Enmeshed in the travails wrought by the PNC’s naked grab for power by blatantly rigging the March 2 elections, most Guyanese understandably did not pay much attention to the elections held in next-door Suriname on May 25. But even though that government had been headed for the past decade by President Desi Bouterse, who had been convicted of murder the previous year, after some initial hitches, the Elections Commission announced preliminary results within three days and certified them on June 16, with some minor adjustments. Objections were raised on the count in two of the ten regions, but these were settled without any problems.

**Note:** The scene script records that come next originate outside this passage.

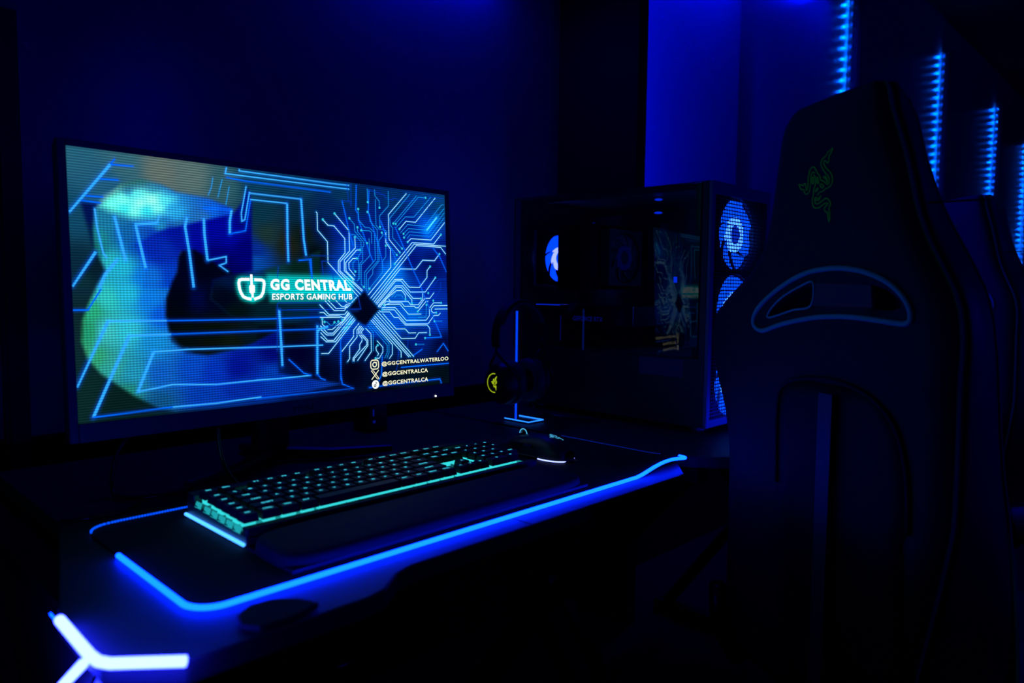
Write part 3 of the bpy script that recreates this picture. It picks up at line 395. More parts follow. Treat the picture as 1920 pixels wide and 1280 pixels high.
o = MB().tube([(KX1+0.0022, KY0+0.06, zk+0.0045), (KX1+0.0022, KY1-0.002, zk+0.0045)], 0.0014, 8).build('side_light', E_bdot, kb)
U = 0.01905
rows = []   # (x in units, row, width, legend)
F = ['F1','F2','F3','F4','F5','F6','F7','F8','F9','F10','F11','F12']
K = [(0.0, 0, 1, 'ESC')]
for i, f in enumerate(F): K.append(([2,3,4,5, 6.5,7.5,8.5,9.5, 11,12,13,14][i], 0, 1, f))
for i, cc in enumerate('` 1 2 3 4 5 6 7 8 9 0 - ='.split()): K.append((i, 1, 1, cc))
K.append((13, 1, 2, 'BACK'))
K.append((0, 2, 1.5, 'TAB'))
for i, cc in enumerate('QWERTYUIOP[]'): K.append((1.5+i, 2, 1, cc))
K.append((13.5, 2, 1.5, '\\'))
K.append((0, 3, 1.75, 'CAPS'))
for i, cc in enumerate("ASDFGHJKL;'"): K.append((1.75+i, 3, 1, cc))
K.append((12.75, 3, 2.25, 'ENTER'))
K.append((0, 4, 2.25, 'SHIFT'))
for i, cc in enumerate('ZXCVBNM,./'): K.append((2.25+i, 4, 1, cc))
K.append((12.25, 4, 2.75, 'SHIFT'))
for x, ww, l in ((0,1.25,'CTRL'),(1.25,1.25,'WIN'),(2.5,1.25,'ALT'),(3.75,6.25,''),(10,1.25,'ALT'),(11.25,1.25,'FN'),(12.5,1.25,'MENU'),(13.75,1.25,'CTRL')): K.append((x, 5, ww, l))
for i, l in enumerate(('PRT','SCR','PAU')): K.append((15.25+i, 0, 1, l))
for i, l in enumerate(('INS','HM','PUP')): K.append((15.25+i, 1, 1, l))
for i, l in enumerate(('DEL','END','PDN')): K.append((15.25+i, 2, 1, l))
K += [(16.25, 4, 1, '^'), (15.25, 5, 1, '<'), (16.25, 5, 1, 'v'), (17.25, 5, 1, '>')]
for i, l in enumerate(('NUM','/','*','-')): K.append((18.5+i, 1, 1, l))
for r, ls in ((2,'789'),(3,'456'),(4,'123')):
    for i, l in enumerate(ls): K.append((18.5+i, r, 1, l))
K += [(21.5, 2, 1, '+'), (21.5, 4, 1, 'ENT'), (18.5, 5, 2, '0'), (20.5, 5, 1, '.')]
K = [(x+1.12, r, w_, l) for x, r, w_, l in K]+[(0, r, 1, 'M%d' % (r+1)) for r in range(6)]
K.sort(key=lambda k: k[0]+k[2]/2)
KXS = KX0+0.004; sc = (KX1-KX0-0.008)/(22.5+1.12)
glow = MB(); stuffk = MB()
def key_geo(mb, x, r, w_, l):
    xa = KXS+x*sc+0.0008; xb = KXS+(x+w_)*sc-0.0008
    yc = KY1-0.0315-r*0.0188-(0.0045 if r else 0); ya, yb = yc-0.0088, yc+0.0088
    zz = zk+0.0232+slope(yc); h = 0.0072; ins = 0.0026
    vs = [(xa,ya,zz-0.0015),(xb,ya,zz-0.0015),(xb,yb,zz-0.0015),(xa,yb,zz-0.0015),(xa+ins*.6,ya+ins,zz+h),(xb-ins*.6,ya+ins,zz+h),(xb-ins*.6,yb-ins*.5,zz+h),(xa+ins*.6,yb-ins*.5,zz+h)]
    mb.add(vs, [(3,2,1,0),(4,5,6,7),(0,1,5,4),(1,2,6,5),(2,3,7,6),(3,0,4,7)], 0)
    if l:
        n = len(l); tw = (0.0042 if n == 1 else 0.0030*n); tw = min(tw, (xb-xa)*0.72); th = 0.0040
        tx = (xa+xb)/2-tw/2; ty = ya+0.0085
        mb.text(l, lambda a, b_: (tx+a*tw, ty+b_*th, zz+h+0.0002), 1, 0.05)
    for k in range(max(1, int(round(w_)))):
        cx = xa+(xb-xa)*(k+0.5)/max(1, int(round(w_)))
        glow.cbox((cx, yc, zz-0.0052), (0.0090+random.random()*0.005, 0.0135, 0.0066))
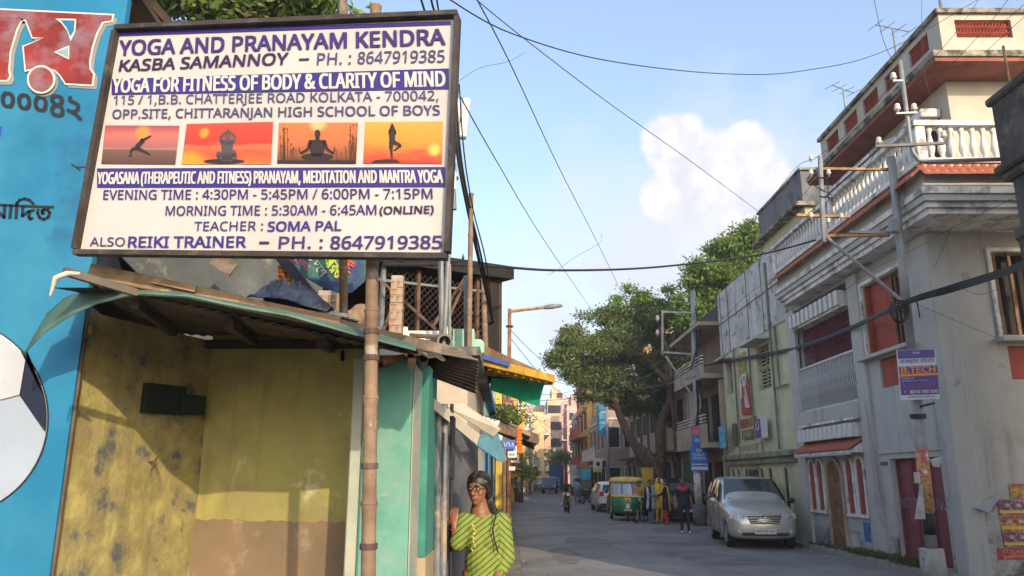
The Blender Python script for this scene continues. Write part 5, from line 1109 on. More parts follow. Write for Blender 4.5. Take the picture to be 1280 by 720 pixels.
# ================================================================== poles, wires
def cyl(name, a, b, r0, r1, m, parent=None, n=10): return MB().tube([a, b], [r0, r1], n).build(name, m, parent, smooth=True)
steel = mat('silver_pole_paint', (.25,.255,.26), .5, .2, 3, .1, c2=(.22,.21,.20), c2t=.6, c2s=5, metal=.25); rustarm = mat('rusty_arm', (.36,.20,.09), .75, .3, 5, .3, c2=(.16,.09,.05), c2t=.55, c2s=6)
pole = thing('electric_pole', 'silver electric pole before the maroon gate carrying a B.TECH placard', 'pole', (6.95,13.4,0))
PB, PT = V((6.95,13.4,.0)), at(1114,196,13.2)
cyl('shaft', PB+V((0,0,.5)), PB.lerp(PT,.5), .100, .092, steel, pole, 14); cyl('shaft', PB.lerp(PT,.5)-V((0,0,.05)), PT, .078, .070, steel, pole, 14)
conc = mat('pole_concrete', (.33,.32,.30), .95, .2, 4, .5, c2=(.16,.15,.13), c2t=.6, c2s=4)
cyl('concrete_base', PB, PB+V((0,0,.56)), .21, .19, conc, pole, 14)
cyl('black_band', PB.lerp(PT,.105), PB.lerp(PT,.15), .103, .102, blackm, pole, 14)
MB().tube([PB.lerp(PT,.15)+V((0,0,.02)), PB.lerp(PT,.29)], .104, 14).build('pasted_bill', mat('pasted_bill', (.50,.33,.10), .7, .3, 9, .1, c2=(.45,.07,.08), c2t=.52, c2s=9, c2w=.04, c3=(.6,.58,.55), c3t=.6, c3s=6), pole, smooth=True)
MB().tube([PB.lerp(PT,.36), PB.lerp(PT,.37)], .13, 10).build('cable_clamp', blackm, pole)
arms = thing('pole_crossarms', 'rusty cross arms and insulators reaching left from the silver pole', 'crossarm', PT)
def arm(a, b, w=.06, m=rustarm): MB().beam(at(*a,13.3), at(*b,13.3), w, w*.9).build('arm', m, arms)
arm((1022,211),(1114,212),.05); arm((996,269),(1062,271),.055); arm((1030,295),(1112,294),.055); arm((1062,290),(1112,291),.05,steel)
MB().tube([at(1025,196,13.25), at(1030,303,13.25)], .045, 8).build('drop_rod', steel, arms); MB().tube([at(1034,297,13.2), at(1126,375,13.2)], .032, 8).build('brace', steel, arms)
ins = mat('porcelain', (.55,.52,.48), .3, .1); ins2 = mat('porcelain_brown', (.15,.07,.04), .3, .2)
def insulator(p, parent, m=ins, s=1.0):
    s *= .72
    MB().lathe([(.018*s,-.06*s),(.02*s,0),(.055*s,.01*s),(.06*s,.05*s),(.035*s,.06*s),(.05*s,.08*s),(.045*s,.12*s),(.02*s,.14*s)], p, 10).build('insulator', m, parent, smooth=True)
for q in ((1014,200),(1014,218),(1036,218),(1014,272),(1036,279),(1052,273)): insulator(at(*q,13.2), arms, ins)
for q in ((1018,232,1040,244),(1020,222,1038,222),(1034,222,1036,250),(1022,245,1042,248)): MB().tube([at(q[0],q[1],13.2), at(q[2],q[3],13.2)], .010, 5).build('bridle_wire', blackm, arms)
jb = at(1116,283,13.15); MB().box(jb.x-.06,jb.x+.06,13.05,13.2,jb.z-.12,jb.z+.12).build('clamp_box', steel, arms)
# B.TECH placard
pl = thing('college_placard', 'purple and white B.TECH placard tied on the silver pole', 'placard', at(1148,500,13.12)); bpP = Plane(at(1128,500,13.1), at(1174,498,13.1), at(1121,437,13.1))
def pp(x, y, e=.004): return bpP.hit(1110+x/8.47, 425+y/8.47, e)
purp = mat('ad_violet', (.11,.075,.25), .55, .12, 4, .03); ornge = mat('ad_orange', (.75,.25,.05), .55, .08); pink_ = mat('ad_pink', (.45,.12,.14), .6, .1); adw = mat('ad_white', (.55,.55,.58), .55, .06)
MB().prism([pp(92,105,0), pp(500,100,0), pp(548,620,0), pp(140,640,0)], -bpP.n*.02).build('board', adw, pl)
MB().poly([pp(94,110), pp(490,102), pp(495,185), pp(104,200)]).build('printed_band', purp, pl); MB().poly([pp(112,285), pp(520,265), pp(540,572), pp(138,585)]).build('printed_band', purp, pl)
MB().poly([pp(118,365,.007), pp(520,347,.007), pp(524,370,.007), pp(120,390,.007)]).build('printed_band', ornge, pl)
def pt_(s, x0, y0, x1, y1, h, m, b=.02): mb = MB(); text(mb, s, pp(x0,y0,.010), pp(x1,y1,.010), pp(x0-2,y0-h,.010), (0,0,0), 0, b); mb.build('lettering', m, pl)
pt_('IEMJEE 2025', 126,252,482,235,42, purp, .03); pt_('B.TECH', 138,358,495,340,66, ornge, .05); pt_('IEM', 258,150,330,147,24, adw); pt_('Register @', 148,418,270,412,16, adw); pt_('iemjee.iem.edu.in', 150,444,430,432,14, adw)
pt_('For admission in B.Tech, BCA, MBA', 170,490,500,478,14, pink_); pt_('Management - Kolkata', 165,514,518,500,14, pink_); pt_('8010 700 500', 232,568,525,556,32, adw, .04); pt_('www.iem.edu.in', 210,612,498,602,20, purp); pt_('(', 175,565,190,563,26, adw)
cyl('hook', at(1150,508,13.2), at(1168,504,13.2), .02, .02, blackm, pl)
MB().prism([at(1162,574,13.2), at(1178,570,13.2), at(1174,584,13.2), at(1166,583,13.2)], (0,.004,0)).build('torn_paper', mat('grimy_paper',(.36,.36,.35),.8,.2,6), label='white paper scrap stuck on the silver pole', cat='paper')
MB().prism([at(1142,590,13.25), at(1150,590,13.25), at(1151,604,13.25), at(1143,604,13.25)], (0,.004,0)).build('torn_paper', mat('grimy_paper',(.36,.36,.35),.8,.2,6), label='small white notice left of the silver pole', cat='paper')
MB().prism([at(1150,606,13.22), at(1153,606,13.22), at(1157,649,13.22), at(1143,649,13.22)], (0,.004,0)).build('torn_paper', mat('grimy_paper',(.36,.36,.35),.8,.2,6), label='tall torn white paper behind the pole bills', cat='paper')
# bent service pipe on the dark building
sp_ = thing('service_pipe', 'bent steel pipe with insulators coming from the dark building', 'pipe', at(1250,201,10.9))
pts = [at(1290,198,10.9), at(1160,202,10.9), at(1148,200,10.9), at(1141,190,10.9), at(1138,176,10.9), at(1125,76,10.9)]
MB().tube(pts, .032, 10).build('pipe', steel, sp_, smooth=True); MB().beam(at(1094,183,10.85), at(1180,179,10.85), .04, .04).build('arm', mat('grey_arm',(.14,.14,.14),.6,.2), sp_); MB().beam(at(1120,142,10.85), at(1146,141,10.85), .035, .03).build('arm', steel, sp_); MB().beam(at(1116,101,10.85), at(1128,101,10.85), .03, .03).build('arm', steel, sp_)
for q in ((1117,99),(1122,138),(1143,138),(1099,180),(1180,172)): insulator(at(*q,10.85), sp_, ins, 1.15)
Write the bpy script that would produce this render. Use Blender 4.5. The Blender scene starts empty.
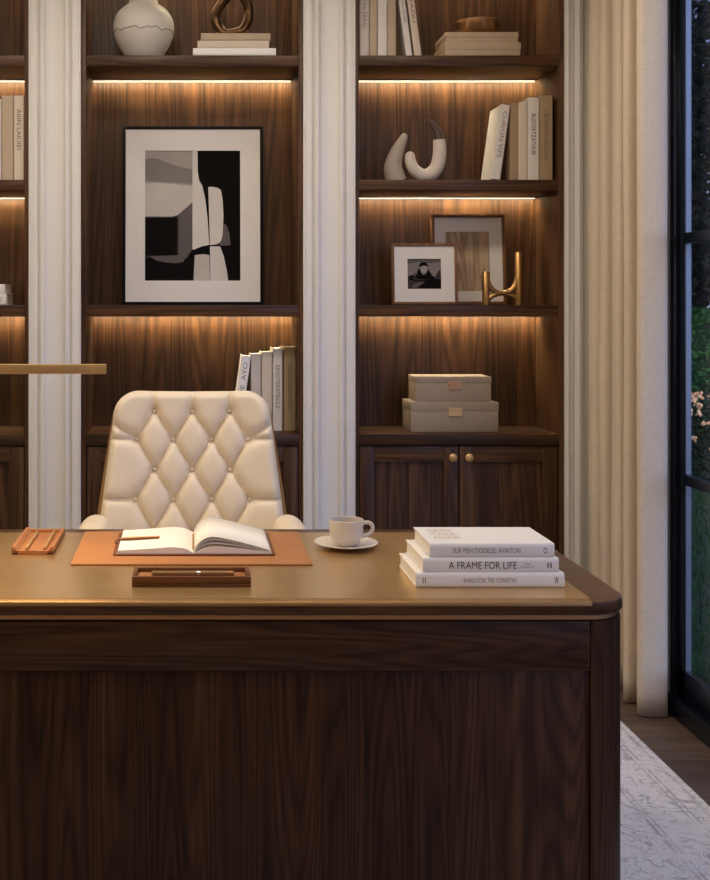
import bpy, bmesh, math, random
import numpy as np
from mathutils import Vector, Matrix
R = math.radians
random.seed(7)
sc = bpy.context.scene
COL = sc.collection

# ------------------------------------------------------------------ camera
# Camera stands at the origin at eye height, looking straight along +Y (view shift keeps verticals vertical).
EYE = 1.37
FOC = 1115.0
VX, VY = 190.0, 306.0
cam_d = bpy.data.cameras.new('camera')
cam = bpy.data.objects.new('camera', cam_d)
COL.objects.link(cam)
cam.location = (0, 0, EYE)
cam.rotation_euler = (R(90), 0, 0)
cam_d.sensor_fit = 'AUTO'
cam_d.sensor_width = 36
cam_d.lens = FOC * 36 / 880
cam_d.shift_x = (355 - VX) / 880
cam_d.shift_y = -(440 - VY) / 880
cam_d.clip_start = 0.05
cam_d.clip_end = 200
sc.camera = cam
sc.view_settings.view_transform = 'Standard'
sc.view_settings.look = 'None'
sc.view_settings.gamma = 1
sc.view_settings.exposure = 0.0
sc.view_settings.use_curve_mapping = False

def PX(x, d):           # metres right of the camera axis for a measured column at distance d
    return (x - VX) * d / FOC
def PZ(y, d):           # height above floor for a measured row at distance d
    return EYE - (y - VY) * d / FOC

# ------------------------------------------------------------------ materials
def srgb(c):
    return tuple((v / 255 / 12.92) if v / 255 <= 0.04045 else ((v / 255 + 0.055) / 1.055) ** 2.4 for v in c) + (1.0,)

MATS = {}
def newmat(name):
    m = bpy.data.materials.new(name)
    m.use_nodes = True
    nt = m.node_tree
    b = nt.nodes['Principled BSDF']
    MATS[name] = m
    return m, nt, b

def N(nt, t, **kw):
    n = nt.nodes.new(t)
    for k, v in kw.items():
        if k in n.inputs.keys() if hasattr(n.inputs, 'keys') else False:
            n.inputs[k].default_value = v
        else:
            setattr(n, k, v)
    return n

def math_node(nt, op, a, b=None):
    n = nt.nodes.new('ShaderNodeMath'); n.operation = op
    for i, v in enumerate((a, b)):
        if v is None: continue
        if isinstance(v, (int, float)): n.inputs[i].default_value = v
        else: nt.links.new(v, n.inputs[i])
    return n.outputs[0]

def ramp(nt, fac, stops):
    n = nt.nodes.new('ShaderNodeValToRGB')
    e = n.color_ramp.elements
    while len(e) > 1: e.remove(e[-1])
    e[0].position, e[0].color = stops[0]
    for p, c in stops[1:]:
        k = e.new(p); k.color = c
    nt.links.new(fac, n.inputs[0])
    return n.outputs[0]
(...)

From the onset of modern politics in Suriname in the 1950s, political parties have been ethnically based with the two major blocs – “Creole” and “Hindustani” (as the Indians were called) forming a coalition that led to the country being labelled as practising “consociational” democracy by the founder of the concept, Arend Lijphart. The Creoles were split into what we called in Guyana “Coloured/Mixed” and African segments to join other major groups – Maroons, who were descended from escaped slaves who had carved out an independent existence in the interior, Amerindians and Javanese (Indonesians) who had also been brought in to work on the sugar plantations after the abolition of slavery in 1863.
The results of the May 25 elections showed that the Indian-based VHP, headed by Chan Santokhi emerged with the largest number of seats – 20 – an increase of 11 in the 51-member Parliament while the incumbent NDP of Bouterse could only muster 16 seats – a drop of 11. ABOP, headed by Ronnie Brunswijk who had led a Maroon rebellion against one of the earlier Governments of Bouterse after the latter’s coup d’état, garnered eight seats, which was an increase of three. Another Maroon-based party BEP earned two seats; the Javanese party PL, two seats and the original Creole party, NPS, three.
As can be discerned, Suriname has a multiplicity of parties (there were 11 others on the hustings) reflecting its multi-ethnic diversity. But unlike Guyana and Trinidad, which share a similar social structure, they have been more open about their ethnic bases and consequently were always open to coalitions since none of the ethnic groups – of which the Indians were the largest – formed an absolute majority. After Bouterse’s coup in 1980, while his party was solidly Creole-based, he defined his government as “national” as opposed to “ethnic”, by recruiting “ethnic” candidates into his party, as well as coalescing with splinter Indian and Javanese parties. In this way, his NDP shared more characteristics with Trinidadian and Guyanese major parties that utilise the same strategy, as well as promoting Creole culture as “national”.
Directly after the preliminary results were announced three days later on May 28, coalition talks were initiated by VHP (Indians) with ABOP (Maroons); NPS (Creole); and PL (Javanese) and on May 30 a coalition was announced, agglomerating their 33 seats. The portfolios of government were agreed upon, with Santokhi designated their Presidential Candidate and Brunswijk as Vice President. In the Surinamese political system, these last two positions are elected by the National Assembly and need a two-thirds supermajority. They were nominated on July 7, and with no other nominations made, the Assembly voted them in by acclamation on July 13. They were sworn in on July 19 in a ceremony that the outgoing President Bouterse attended and participated in.
Apart from the salutary lesson demonstrated by Bouterse in accepting the will of the people and handing over power to his elected successor, Suriname has other lessons for Guyana. Of recent, there have been sustained calls for “shared governance” by partisans of PNC/APNU/AFC, to justify its refusal to vacate office on the back of its blatant attempt to rig the elections.
But while there has been a history of coalition governments in Suriname, their history has demonstrated that there needs to be trust performatively established between the parties.
The PNC has demonstrated it cannot be trusted.